We roll hard, what can I say?

So this afternoon, after some sips of margarita and a dip in the pool, I was laying on my lounger, head on my arms and enjoying the day. All of a sudden, a small child (who had been following us around while her parents paid NO ATTENTION TO HER SWIMMING IN A POOL) poked me in the face and said, “BOO!” I ignored her for a second and then she poked me AGAIN. I may or may not have glared at this child and told her, “Do not touch me again.” To which she may or may not have responded, “I didn’t do it!” and then ran away when her mom told her to “get out of their faces”.


How is this behavior okay?

I don’t have kids. I choose to have a dog instead of a child, but I have a lot of friends who have kids. I love their kids, even if I’ve never met them. I think their babies are the most adorable, and I’m exceedingly proud of ‘my kids.’ I really, really don’t have kids. 

Today when I came home from Target, I pulled up outside our building because the little table we’ve been eyeing for behind our couch was on clearance and I didn’t feel like lugging it from our parking spot. As I was pulling back into our parking area, I waited off to the side while a big truck dropped someone off. He started backing up, I started moving forward and right out of his way and all of a sudden, a little girl, about 8 or 9, zipped up behind the truck on her little scooter thing, went around the truck to the left WHILE IT WAS MOVING BACKWARD, and just kept on going like nothing had happened. The person driving the truck slammed on their brakes and we both sat there for a moment, flabbergasted.
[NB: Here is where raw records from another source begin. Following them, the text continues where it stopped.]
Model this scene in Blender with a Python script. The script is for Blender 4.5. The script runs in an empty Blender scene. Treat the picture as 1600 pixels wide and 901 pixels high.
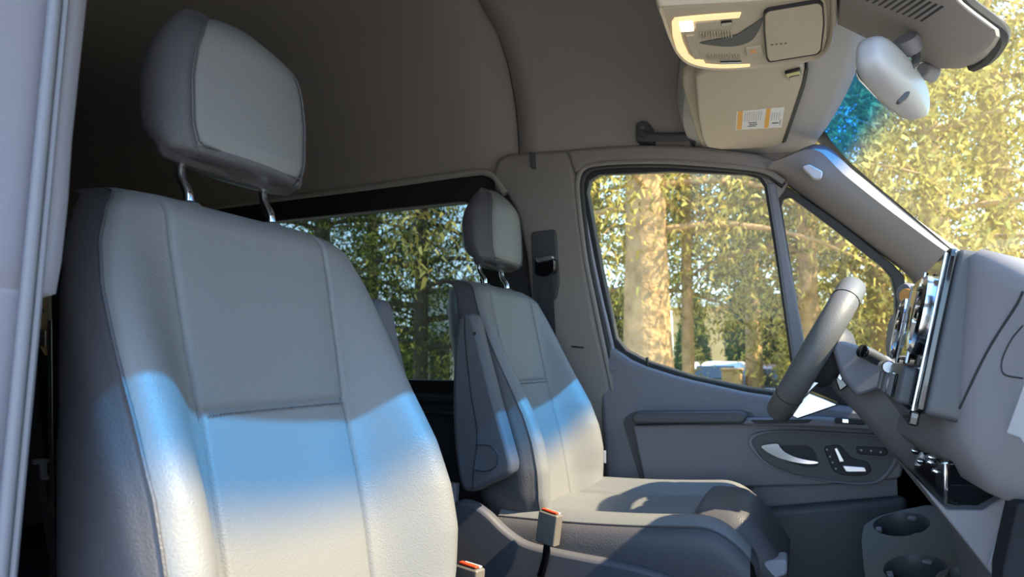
import bpy, bmesh, math, random
import numpy as np
from mathutils import Vector, Matrix

random.seed(7)
rng = np.random.default_rng(11)
SC = bpy.context.scene
COL = SC.collection

# ------------------------------------------------------------------ camera
# Van axes: X forward, Y across (towards the driver's door), Z up, ground z = 0.
FPX = 1050.0
YAW, PITCH = math.radians(23.5), math.radians(6.0)
EYE = Vector((0, 0, 1.52))
LOOK = Vector((-math.sin(YAW) * math.cos(PITCH), math.cos(YAW) * math.cos(PITCH), math.sin(PITCH)))
RIGHT = Vector((math.cos(YAW), math.sin(YAW), 0))
UP = RIGHT.cross(LOOK)
cam = bpy.data.objects.new('camera', bpy.data.cameras.new('camera'))
COL.objects.link(cam)
cam.matrix_world = Matrix.Translation(EYE) @ Matrix((RIGHT, UP, -LOOK)).transposed().to_4x4()
cam.data.sensor_fit = 'HORIZONTAL'
cam.data.sensor_width = 36
cam.data.lens = 36 * FPX / 1600
cam.data.clip_start = 0.02
cam.data.clip_end = 500
cam.data.dof.use_dof = True
cam.data.dof.focus_distance = 1.15
cam.data.dof.aperture_fstop = 6.5
SC.camera = cam

# ------------------------------------------------------------------ light
SUN_EL, SUN_AZ = math.radians(43.0), math.radians(-4.0)
SUN_DIR = Vector((math.cos(SUN_EL) * math.cos(SUN_AZ), math.cos(SUN_EL) * math.sin(SUN_AZ), math.sin(SUN_EL)))
sd = bpy.data.lights.new('sun', 'SUN')
sd.energy = 15.5
sd.angle = math.radians(0.6)
sd.color = (1.0, 0.87, 0.66)
sun = bpy.data.objects.new('sun', sd)
COL.objects.link(sun)
sun.rotation_euler = SUN_DIR.to_track_quat('Z', 'Y').to_euler()
sun.location = (6, -1, 9)

W = bpy.data.worlds.new('sky')
SC.world = W
W.use_nodes = True
nt = W.node_tree
bg = nt.nodes['Background']
tc = nt.nodes.new('ShaderNodeTexCoord')
sx = nt.nodes.new('ShaderNodeSeparateXYZ')
rp = nt.nodes.new('ShaderNodeValToRGB')
nt.links.new(tc.outputs['Generated'], sx.inputs[0])
nt.links.new(sx.outputs['Z'], rp.inputs[0])
nt.links.new(rp.outputs[0], bg.inputs[0])
rp.color_ramp.elements[0].position = 0.0
rp.color_ramp.elements[0].color = (0.66, 0.85, 1.0, 1)
rp.color_ramp.elements[1].position = 0.75
rp.color_ramp.elements[1].color = (0.22, 0.47, 1.0, 1)
e = rp.color_ramp.elements.new(0.25)
e.color = (0.40, 0.68, 1.0, 1)
bg.inputs[1].default_value = 4.6

SC.view_settings.view_transform = 'Standard'
SC.view_settings.look = 'None'
SC.view_settings.exposure = 0.0
SC.view_settings.gamma = 1.0
SC.view_settings.use_curve_mapping = False
SC.cycles.max_bounces = 10
SC.cycles.diffuse_bounces = 5
SC.cycles.transparent_max_bounces = 24
SC.cycles.caustics_reflective = False
SC.cycles.caustics_refractive = False
SC.cycles.use_denoising = True
SC.cycles.sample_clamp_indirect = 6.0

# ------------------------------------------------------------------ helpers
def ray(px, py):
    return LOOK + RIGHT * ((px - 800) / FPX) + UP * ((450.5 - py) / FPX)

def PY(px, py, y):
    r = ray(px, py); return EYE + r * ((y - EYE.y) / r.y)

def PX(px, py, x):
    r = ray(px, py); return EYE + r * ((x - EYE.x) / r.x)

def PZ(px, py, z):
    r = ray(px, py); return EYE + r * ((z - EYE.z) / r.z)

def PL(px, py, p, n):
    r = ray(px, py); p = Vector(p); n = Vector(n)
    return EYE + r * ((p - EYE).dot(n) / r.dot(n))

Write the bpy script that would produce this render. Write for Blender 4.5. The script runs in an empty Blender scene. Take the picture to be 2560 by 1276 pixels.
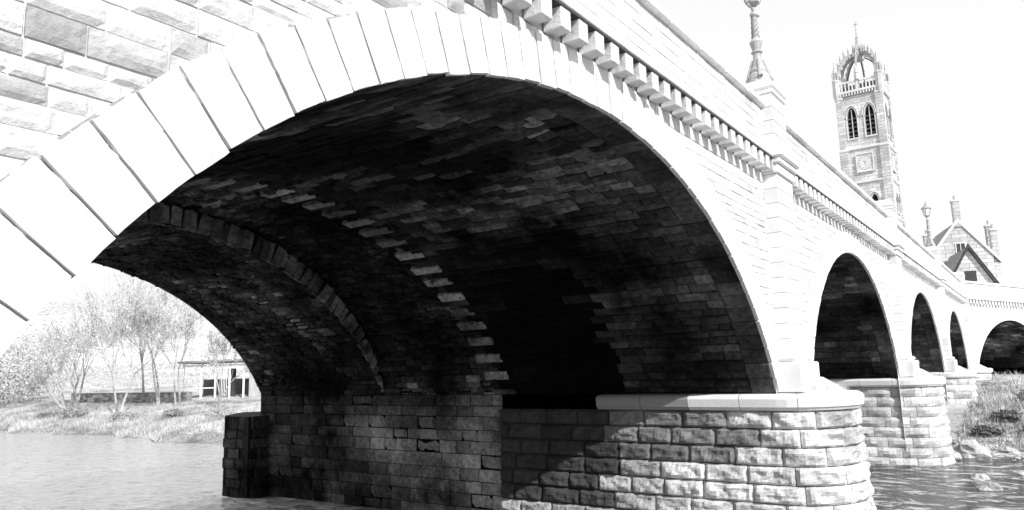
import bpy, math, random
import numpy as np
from mathutils import Vector, noise, Matrix
random.seed(7)
U=random.uniform
sc=bpy.context.scene
COL=sc.collection

# ---------------------------------------------------------------- builder
class MB:
    def __init__(s,T=None): s.v=[];s.f=[];s.t=[];s.m=[];s.T=T
    def av(s,p):
        if s.T: p=s.T(p)
        s.v.append((p[0],p[1],p[2])); return len(s.v)-1
    def face(s,pts,tone=1.0,mi=0):
        s.f.append([s.av(p) for p in pts]); s.t.append(tone); s.m.append(mi)
    def fi(s,idx,tone=1.0,mi=0):
        s.f.append(list(idx)); s.t.append(tone); s.m.append(mi)
    def box(s,x0,x1,y0,y1,z0,z1,tone=1.0,mi=0,b=0.0):
        if b<=0:
            c=[s.av(p) for p in [(x0,y0,z0),(x1,y0,z0),(x1,y1,z0),(x0,y1,z0),(x0,y0,z1),(x1,y0,z1),(x1,y1,z1),(x0,y1,z1)]]
            for q in [(0,3,2,1),(4,5,6,7),(0,1,5,4),(1,2,6,5),(2,3,7,6),(3,0,4,7)]: s.fi([c[i] for i in q],tone,mi)
            return
        lv=[(z0,b),(z0+b,0),(z1-b,0),(z1,b)]
        rings=[]
        for z,i in lv:
            rings.append([s.av(p) for p in [(x0+b+i,y0+i,z),(x1-b-i,y0+i,z),(x1-i,y0+b+i,z),(x1-i,y1-b-i,z),(x1-b-i,y1-i,z),(x0+b+i,y1-i,z),(x0+i,y1-b-i,z),(x0+i,y0+b+i,z)]])
        for a,c in zip(rings,rings[1:]):
            for k in range(8): s.fi([a[k],a[(k+1)%8],c[(k+1)%8],c[k]],tone,mi)
        s.fi(rings[0][::-1],tone,mi); s.fi(rings[-1],tone,mi)
    def lathe(s,cx,cy,prof,n=12,tone=1.0,mi=0):
        rings=[[s.av((cx+r*math.cos(2*math.pi*k/n),cy+r*math.sin(2*math.pi*k/n),z)) for k in range(n)] for r,z in prof]
        for a,c in zip(rings,rings[1:]):
            for k in range(n): s.fi([a[k],a[(k+1)%n],c[(k+1)%n],c[k]],tone,mi)
        s.fi(rings[0][::-1],tone,mi); s.fi(rings[-1],tone,mi)
    def tube(s,p0,p1,r0,r1,n=5,tone=1.0,mi=0):
        p0=Vector(p0);p1=Vector(p1);d=(p1-p0)
        if d.length<1e-5: return
        d.normalize(); a=d.orthogonal().normalized(); b=d.cross(a)
        A=[s.av(p0+(a*math.cos(2*math.pi*k/n)+b*math.sin(2*math.pi*k/n))*r0) for k in range(n)]
        B=[s.av(p1+(a*math.cos(2*math.pi*k/n)+b*math.sin(2*math.pi*k/n))*r1) for k in range(n)]
        for k in range(n): s.fi([A[k],A[(k+1)%n],B[(k+1)%n],B[k]],tone,mi)
    def build(s,name,mats,parent=None,smooth=False):
        me=bpy.data.meshes.new(name); me.from_pydata(s.v,[],s.f); 
        at=me.attributes.new('tone','FLOAT','FACE'); at.data.foreach_set('value',np.array(s.t,dtype=np.float32))
        for m in (mats if isinstance(mats,(list,tuple)) else [mats]): me.materials.append(m)
        me.polygons.foreach_set('material_index',np.array(s.m,dtype=np.int32))
        if smooth: me.polygons.foreach_set('use_smooth',np.ones(len(s.f),dtype=bool))
        me.update(); o=bpy.data.objects.new(name,me); COL.objects.link(o)
        if parent: o.parent=parent
        return o
def empty(name):
    e=bpy.data.objects.new(name,None); COL.objects.link(e); return e

# ---------------------------------------------------------------- materials
def mat_grey(name,base,lo=.7,hi=1.1,s1=.8,s2=14,g=.15,bump=.4,bd=.02,rough=.9,brick=None,spec=.25):
    m=bpy.data.materials.new(name); m.use_nodes=True; nt=m.node_tree; N=nt.nodes; L=nt.links; N.clear()
    out=N.new('ShaderNodeOutputMaterial'); bs=N.new('ShaderNodeBsdfPrincipled'); L.new(bs.outputs[0],out.inputs[0])
    bs.inputs['Roughness'].default_value=rough
    bs.inputs['Specular IOR Level'].default_value=spec
    tc=N.new('ShaderNodeTexCoord'); at=N.new('ShaderNodeAttribute'); at.attribute_name='tone'
    n1=N.new('ShaderNodeTexNoise'); n1.inputs['Scale'].default_value=s1; n1.inputs['Detail'].default_value=6; n1.inputs['Roughness'].default_value=.65
    n2=N.new('ShaderNodeTexNoise'); n2.inputs['Scale'].default_value=s2; n2.inputs['Detail'].default_value=8; n2.inputs['Roughness'].default_value=.7
    L.new(tc.outputs['Object'],n1.inputs['Vector']); L.new(tc.outputs['Object'],n2.inputs['Vector'])
    r1=N.new('ShaderNodeMapRange'); r1.inputs[1].default_value=.36; r1.inputs[2].default_value=.64; r1.inputs[3].default_value=lo; r1.inputs[4].default_value=hi
    r2=N.new('ShaderNodeMapRange'); r2.inputs[1].default_value=.3; r2.inputs[2].default_value=.7; r2.inputs[3].default_value=1-g; r2.inputs[4].default_value=1+g
    L.new(n1.outputs[0],r1.inputs[0]); L.new(n2.outputs[0],r2.inputs[0])
    def mul(a,b):
        x=N.new('ShaderNodeMath'); x.operation='MULTIPLY'; L.new(a,x.inputs[0])
        if isinstance(b,float): x.inputs[1].default_value=b
        else: L.new(b,x.inputs[1])
        return x.outputs[0]
    val=mul(mul(mul(r1.outputs[0],r2.outputs[0]),at.outputs['Fac']),float(base))
    h=n2.outputs[0]
    if brick:
        bt=N.new('ShaderNodeTexBrick'); sep=N.new('ShaderNodeSeparateXYZ'); cmb=N.new('ShaderNodeCombineXYZ'); ad=N.new('ShaderNodeMath'); ad.operation='ADD'
        L.new(tc.outputs['Object'],sep.inputs[0]); L.new(sep.outputs[0],ad.inputs[0]); L.new(sep.outputs[1],ad.inputs[1]); L.new(ad.outputs[0],cmb.inputs[0]); L.new(sep.outputs[2],cmb.inputs[1])
        L.new(cmb.outputs[0],bt.inputs['Vector']); bt.inputs['Scale'].default_value=1; bt.inputs['Brick Width'].default_value=brick[0]; bt.inputs['Row Height'].default_value=brick[1]
        bt.inputs['Mortar Size'].default_value=brick[2]; bt.inputs['Color1'].default_value=(.8,.8,.8,1); bt.inputs['Color2'].default_value=(1.1,1.1,1.1,1); bt.inputs['Mortar'].default_value=(brick[3],)*3+(1,)
        bw=N.new('ShaderNodeRGBToBW'); L.new(bt.outputs[0],bw.inputs[0]); val=mul(val,bw.outputs[0]); 
    cl_=N.new('ShaderNodeMath'); cl_.operation='MINIMUM'; cl_.inputs[1].default_value=.84; L.new(val,cl_.inputs[0]); val=cl_.outputs[0]
    cc=N.new('ShaderNodeCombineColor'); 
    for i in range(3): L.new(val,cc.inputs[i])
    L.new(cc.outputs[0],bs.inputs['Base Color'])
    bp=N.new('ShaderNodeBump'); bp.inputs['Strength'].default_value=bump; bp.inputs['Distance'].default_value=bd; L.new(h,bp.inputs['Height']); L.new(bp.outputs[0],bs.inputs['Normal'])
    return m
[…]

Friends of mine with children, please please educate them on safety while biking/skating/playing, especially if you live in a shared community like an apartment complex. The kids here play in the parking lot, darting around parked cars and not hesitating before running out into the parking lot. I want them to know that it’s dangerous to run around cars without looking first. I want them to know bike safety and pedestrian safety. I don’t want to see any more near misses when I look out the window.